Wednesday, May 14, 2014

Making "Bad" 6% Less So

Not to seem ungrateful that we're now just a few more months away from seeing the 6% increase in PPM samples which Nielsen promised for 2014 last November, but - as my post "The Canary Has A Name" suggests - that won't come even close to realizing the dream of true PPM-based cross media measurement with reliable estimates a reality.

As Paragon Research's Larry Johnson recalls "when Nielsen and Arbitron were first collaborating in the early 1990s about rolling out radio PPM jointly, the sample size was to be roughly three times what Arbitron has been offering.  The sample size becomes even more crucial if Nielsen is going to measure multiple platforms with a PPM device.  If you’re going to accurately measure outlets with small, niche audiences, the sample size must increase dramatically.  For example, cable television gets cut up into very small pieces given the huge number of cable channels available.  It’s interesting that Nielsen uses a mixed methodology utilizing both diaries and meters in many of the television markets they rate."
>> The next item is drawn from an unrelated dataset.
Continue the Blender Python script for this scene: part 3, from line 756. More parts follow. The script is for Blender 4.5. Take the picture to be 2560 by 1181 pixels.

Researcher Mark Ramsey offers a brief statistics course in a two year old article to underscore why it's important that Nielsen make the most of their abilities now that that they own PPM: 

Small samples yield extreme results more than large samples do. Every broadcaster knows this, of course, but the impact is far worse than you think.

Daniel Kahneman discusses this issue in some depth in his book Thinking, Fast and Slow:

Imagine a large urn filled with marbles. Half the marbles are red, half are white. Jack draws 4 marbles on each trial, Jill draws 7. They both record each time they observe a homogeneous sample—all white or all red. If they go on long enough, Jack will observe such extreme outcomes more often than Jill—by a factor of 8.

By a factor of 8!  Extreme (and erroneous) results are 8 times more likely with 4 rather than 7.
And how many meters are tuned to your station right now?

Ramsey asks:   "What does it say about the veracity of our message and our messengers when we’re using numbers we know to be flat-out false?"

Another researcher, Kurt Hanson recalls his attempts several decades ago to sell radio on a better sample size in a service called Accu-Ratings, and puts it this way: "introduction of Portable People Meters (PPMs) solved the wrong problem:  Diaries weren’t being filled out precisely to the minute (in fact, lots of respondents filled out their diaries in one sitting at the end of the week), and PPMs “fixed” this problem, but because meters were so much more expensive than paper diaries (hundreds of dollars vs. maybe a dime), Arbitron used far fewer of them per market.  So the sample size issue got *worse,* not better!"

If today's multi-media ratings firms are serious about credibly measuring the increasingly-fragmented pie, they have to see the potential of signing many, many new clients which hopefully will rapidly grow their revenues, while keeping radio and television's rates stable at current levels.

I hope they also understand that to achieve that lofty goal sample sizes must be at least tripled or quadrupled, not merely increased in small increments.